Exactly as written, retype the listing below, omitting the pictures.

# DATA SEGMENT start

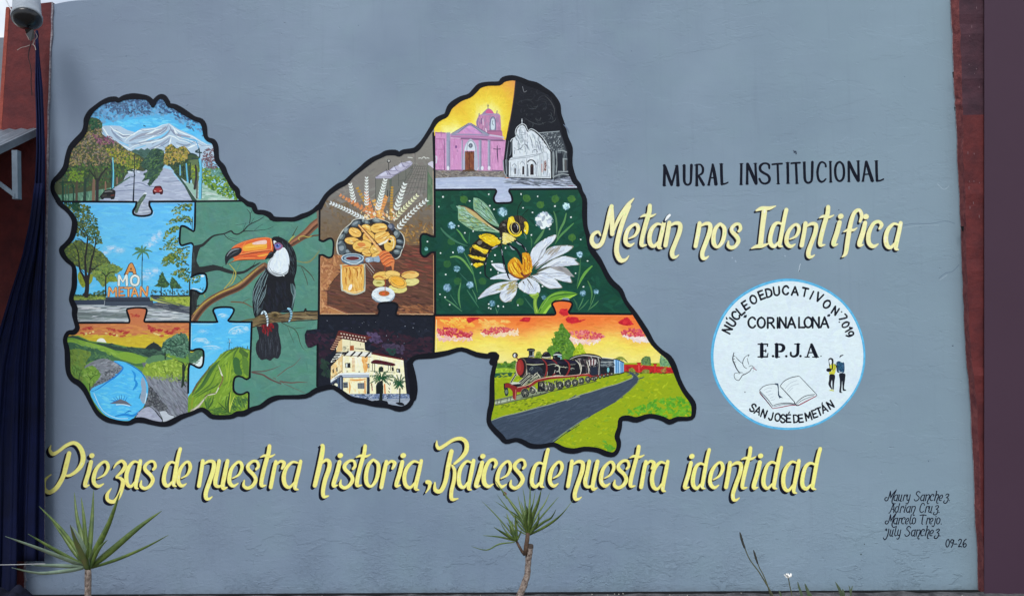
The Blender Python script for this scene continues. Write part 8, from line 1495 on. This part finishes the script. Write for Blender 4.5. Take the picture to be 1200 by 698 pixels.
m = MB(); m.tube([at(x, y, Y-.012) for x, y in PX("615.5,650 616.5,640 617.8,632 618.6,624")], [.011, .0115, .011, .010], 10); m.tube([at(x, y, Y+.01) for x, y in PX("615,650 612,646 608.5,640 605,633")], [.007, .0075, .007, .006], 9); m.build('branch', simple('brown_branch', (96, 78, 66), .8, .4, 60, .002), y2, True)
for s_, w_, a_ in (("619,624 611,606 600,590 590.5,577", 7.5, .1), ("617,622 608,606 594,596 579.6,586.7", 3, .25), ("617,620 612,600 609,590 607,580", 3.2, .1), ("618,620 616,600 615,586 612.6,571", 3.4, .2), ("619,622 620,600 621,585 621.4,566", 5, .05), ("619,620 622,600 625,588 627.4,574", 3.2, .15), ("620,623 624,605 630,590 634.4,573.4", 8, -.1), ("620,622 630,602 638,590 644.4,576.6", 3.6, .1), ("621,622 632,608 644,594 655,581.4", 3.6, .2), ("621,624 636,612 646,606 651.8,596", 4.6, -.1), ("621,626 640,616 654,606 664,596", 5, -.12), ("650,609 660,600 672,585", 1.6, 0), ("617,622 605,608 592,592 582.4,579", 2.8, .2), ("618,624 612,612 606,606 600,602", 4, -.05), ("620,626 626,618 630,612 632,600", 7, -.1), ("618,626 616,612 618,600 617,592", 6.5, -.1), ("619,626 622,612 622,600 624,590", 6, -.12), ("617,624 610,618 606,612 603,600", 3.6, .1), ("617,626 606,620 598,610 590,604", 2.6, .1), ("619,624 615,604 613,596 610,586", 4, .05)):
    leaf(y2, s_, Y, Y+a_, w_*.72, random.choice([M_LEAF, M_LEAF, M_LEAF2]))
leaf(y2, "592.6,580 591,577.6 589.8,575.6", Y+.09, Y+.1, 5.5, M_LEAFDRY)
leaf(y2, "594,584 591,578 585,570 580,562", Y+.08, Y+.12, 2.4)
for s_, w_, a_ in (("605,633 594,618 580,602 564.7,586.7", 3, .15), ("605,632 600,618 596,608 593.4,600.5", 4, .1), ("606,632 605,620 604,610 604,602.5", 4.6, -.05), ("605,633 596,628 588,623 578.6,617", 5.5, -.1), ("605,634 592,630 580,628 565.7,627", 3.4, -.1), ("603,635 585,637 570,644 551.9,639.4", 2.6, -.15), ("606,633 608,628 610,624 610.8,620", 3.4, -.05), ("605,632 600,624 598,618 594,612", 4.5, -.05), ("604,632 596,626 590,618 586,610", 3, .05), ("606,632 604,624 601,618 600,608", 4, 0)):
    leaf(y2, s_, Y-.01, Y-.01+a_, w_*.75, random.choice([M_LEAF, M_LEAF2]))
# grass stems and the small white flower at the wall foot
def stem(name, pts, r, Y, mat, label, cat, grp=None):
    m = MB(); sp = spline(PX(pts), 5); m.tube([at(x, y, Y) for x, y in sp], [r*(1-.5*i/len(sp)) for i in range(len(sp))], 6); return tag(m.build(name, mat), label, cat, grp)
s1 = stem('grass_stalk', "912,712 906,698 897,682 889,669 878.7,655 873,642 869.6,632 867,624", .0042, -.5, M_STEM, 'tallest dry grass stalk bending left against the wall', 'grass stalk')
m = MB(); m.tube([at(x, y, -.5) for x, y in spline(PX("873,642 870.6,636 868.6,629 867,623"), 3)], [.003, .006, .006, .006, .006, .007, .006, .006, .004, .002], 6); m.build('seed_head', simple('dark_seed', (58, 60, 56), .8), s1)
s2 = stem('grass_stalk', "904,700 899,684 894,672 889.7,664 886,653 883,645", .0036, -.48, M_STEM, 'shorter dry grass stalk crossing the tallest one', 'grass stalk')
m = MB(); m.tube([at(x, y, -.48) for x, y in spline(PX("888,660 886,654 884.6,649 883,644"), 3)], [.003, .005, .005, .006, .006, .006, .005, .005, .003, .002], 6); m.build('seed_head', simple('dark_seed_2', (58, 60, 56), .8), s2)
fl = empty('white_flower', at(927, 700, -.5), 'small white wild flower on a thin stem at the wall foot', 'flower'); PLOC[fl.name] = fl.location.copy()
m = MB(); m.tube([at(x, y, -.5) for x, y in spline(PX("929,712 928,697 925.6,686 924,677"), 4)], .0028, 6); m.build('stem', M_STEM, fl)
c = at(923.6, 674, -.5)
for k in range(5):
    a_ = k*1.257+.3; m = MB(); d = Vector((math.cos(a_)*.020, math.sin(a_)*.014, .016+.005*math.sin(a_*2))); s = Vector((-math.sin(a_), math.cos(a_), 0))*.011
    b0 = c-Vector((0, 0, .014)); m.add([b0, b0+d*.6-s, b0+d*1.05-s*.5+Vector((0, 0, .006)), b0+d*1.12, b0+d*1.05+s*.5+Vector((0, 0, .006)), b0+d*.6+s], [[0, 1, 2, 3, 4, 5]]); m.build('petal', M_FLOWER, fl)
wd = empty('weed_tuft', at(960, 692, -.3), 'sparse dark green weed blades along the wall foot right of the flower', 'weeds'); PLOC[wd.name] = wd.location.copy()
for s_, w_ in (("942,705 938.6,694 936,686 934.6,680.7", 3), ("950,706 947.6,695 945,688 943,682.5", 4), ("988,704 984.6,692 981.6,686 978.6,680.7", 3.6), ("989,704 988.6,696 988,692 987.4,689", 3), ("997,700 996.4,692 995.6,688 994.4,685", 1.6), ("997,699 997.6,692 998.4,688 999.4,685.6", 1.6), ("916,706 915,697 913.6,693 912.6,691", 2.4), ("954,706 950,696 948,694 946,690", 2)):
    m = MB(); leafmesh(m, PX(s_), -.42, -.40, w_*4.3/F); o = mesh('blade', m.V, m.F, simple('weed_green', (70, 84, 62), .6, .3, 30) if 'weed_green' not in bpy.data.materials else bpy.data.materials['weed_green'], wd, True)

for o in bpy.data.objects:
    if o.parent is None and o.get('category') in ('plant', 'grass stalk', 'pillar'):
        o['group'] = {'plant': 'yucca plants in front of the wall', 'grass stalk': 'dry grass stalks at the wall foot', 'pillar': 'red pillars at the two ends of the wall'}[o['category']]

# DATA SEGMENT end

## TASK RESULT
The Blender Python script for this scene continues. Write part 8, from line 1495 on. This part finishes the script. Write for Blender 4.5. Take the picture to be 1200 by 698 pixels.
m = MB(); m.tube([at(x, y, Y-.012) for x, y in PX("615.5,650 616.5,640 617.8,632 618.6,624")], [.011, .0115, .011, .010], 10); m.tube([at(x, y, Y+.01) for x, y in PX("615,650 612,646 608.5,640 605,633")], [.007, .0075, .007, .006], 9); m.build('branch', simple('brown_branch', (96, 78, 66), .8, .4, 60, .002), y2, True)
for s_, w_, a_ in (("619,624 611,606 600,590 590.5,577", 7.5, .1), ("617,622 608,606 594,596 579.6,586.7", 3, .25), ("617,620 612,600 609,590 607,580", 3.2, .1), ("618,620 616,600 615,586 612.6,571", 3.4, .2), ("619,622 620,600 621,585 621.4,566", 5, .05), ("619,620 622,600 625,588 627.4,574", 3.2, .15), ("620,623 624,605 630,590 634.4,573.4", 8, -.1), ("620,622 630,602 638,590 644.4,576.6", 3.6, .1), ("621,622 632,608 644,594 655,581.4", 3.6, .2), ("621,624 636,612 646,606 651.8,596", 4.6, -.1), ("621,626 640,616 654,606 664,596", 5, -.12), ("650,609 660,600 672,585", 1.6, 0), ("617,622 605,608 592,592 582.4,579", 2.8, .2), ("618,624 612,612 606,606 600,602", 4, -.05), ("620,626 626,618 630,612 632,600", 7, -.1), ("618,626 616,612 618,600 617,592", 6.5, -.1), ("619,626 622,612 622,600 624,590", 6, -.12), ("617,624 610,618 606,612 603,600", 3.6, .1), ("617,626 606,620 598,610 590,604", 2.6, .1), ("619,624 615,604 613,596 610,586", 4, .05)):
    leaf(y2, s_, Y, Y+a_, w_*.72, random.choice([M_LEAF, M_LEAF, M_LEAF2]))
leaf(y2, "592.6,580 591,577.6 589.8,575.6", Y+.09, Y+.1, 5.5, M_LEAFDRY)
leaf(y2, "594,584 591,578 585,570 580,562", Y+.08, Y+.12, 2.4)
for s_, w_, a_ in (("605,633 594,618 580,602 564.7,586.7", 3, .15), ("605,632 600,618 596,608 593.4,600.5", 4, .1), ("606,632 605,620 604,610 604,602.5", 4.6, -.05), ("605,633 596,628 588,623 578.6,617", 5.5, -.1), ("605,634 592,630 580,628 565.7,627", 3.4, -.1), ("603,635 585,637 570,644 551.9,639.4", 2.6, -.15), ("606,633 608,628 610,624 610.8,620", 3.4, -.05), ("605,632 600,624 598,618 594,612", 4.5, -.05), ("604,632 596,626 590,618 586,610", 3, .05), ("606,632 604,624 601,618 600,608", 4, 0)):
    leaf(y2, s_, Y-.01, Y-.01+a_, w_*.75, random.choice([M_LEAF, M_LEAF2]))
# grass stems and the small white flower at the wall foot
def stem(name, pts, r, Y, mat, label, cat, grp=None):
    m = MB(); sp = spline(PX(pts), 5); m.tube([at(x, y, Y) for x, y in sp], [r*(1-.5*i/len(sp)) for i in range(len(sp))], 6); return tag(m.build(name, mat), label, cat, grp)
s1 = stem('grass_stalk', "912,712 906,698 897,682 889,669 878.7,655 873,642 869.6,632 867,624", .0042, -.5, M_STEM, 'tallest dry grass stalk bending left against the wall', 'grass stalk')
m = MB(); m.tube([at(x, y, -.5) for x, y in spline(PX("873,642 870.6,636 868.6,629 867,623"), 3)], [.003, .006, .006, .006, .006, .007, .006, .006, .004, .002], 6); m.build('seed_head', simple('dark_seed', (58, 60, 56), .8), s1)
s2 = stem('grass_stalk', "904,700 899,684 894,672 889.7,664 886,653 883,645", .0036, -.48, M_STEM, 'shorter dry grass stalk crossing the tallest one', 'grass stalk')
m = MB(); m.tube([at(x, y, -.48) for x, y in spline(PX("888,660 886,654 884.6,649 883,644"), 3)], [.003, .005, .005, .006, .006, .006, .005, .005, .003, .002], 6); m.build('seed_head', simple('dark_seed_2', (58, 60, 56), .8), s2)
fl = empty('white_flower', at(927, 700, -.5), 'small white wild flower on a thin stem at the wall foot', 'flower'); PLOC[fl.name] = fl.location.copy()
m = MB(); m.tube([at(x, y, -.5) for x, y in spline(PX("929,712 928,697 925.6,686 924,677"), 4)], .0028, 6); m.build('stem', M_STEM, fl)
c = at(923.6, 674, -.5)
for k in range(5):
    a_ = k*1.257+.3; m = MB(); d = Vector((math.cos(a_)*.020, math.sin(a_)*.014, .016+.005*math.sin(a_*2))); s = Vector((-math.sin(a_), math.cos(a_), 0))*.011
    b0 = c-Vector((0, 0, .014)); m.add([b0, b0+d*.6-s, b0+d*1.05-s*.5+Vector((0, 0, .006)), b0+d*1.12, b0+d*1.05+s*.5+Vector((0, 0, .006)), b0+d*.6+s], [[0, 1, 2, 3, 4, 5]]); m.build('petal', M_FLOWER, fl)
wd = empty('weed_tuft', at(960, 692, -.3), 'sparse dark green weed blades along the wall foot right of the flower', 'weeds'); PLOC[wd.name] = wd.location.copy()
for s_, w_ in (("942,705 938.6,694 936,686 934.6,680.7", 3), ("950,706 947.6,695 945,688 943,682.5", 4), ("988,704 984.6,692 981.6,686 978.6,680.7", 3.6), ("989,704 988.6,696 988,692 987.4,689", 3), ("997,700 996.4,692 995.6,688 994.4,685", 1.6), ("997,699 997.6,692 998.4,688 999.4,685.6", 1.6), ("916,706 915,697 913.6,693 912.6,691", 2.4), ("954,706 950,696 948,694 946,690", 2)):
    m = MB(); leafmesh(m, PX(s_), -.42, -.40, w_*4.3/F); o = mesh('blade', m.V, m.F, simple('weed_green', (70, 84, 62), .6, .3, 30) if 'weed_green' not in bpy.data.materials else bpy.data.materials['weed_green'], wd, True)

for o in bpy.data.objects:
    if o.parent is None and o.get('category') in ('plant', 'grass stalk', 'pillar'):
        o['group'] = {'plant': 'yucca plants in front of the wall', 'grass stalk': 'dry grass stalks at the wall foot', 'pillar': 'red pillars at the two ends of the wall'}[o['category']]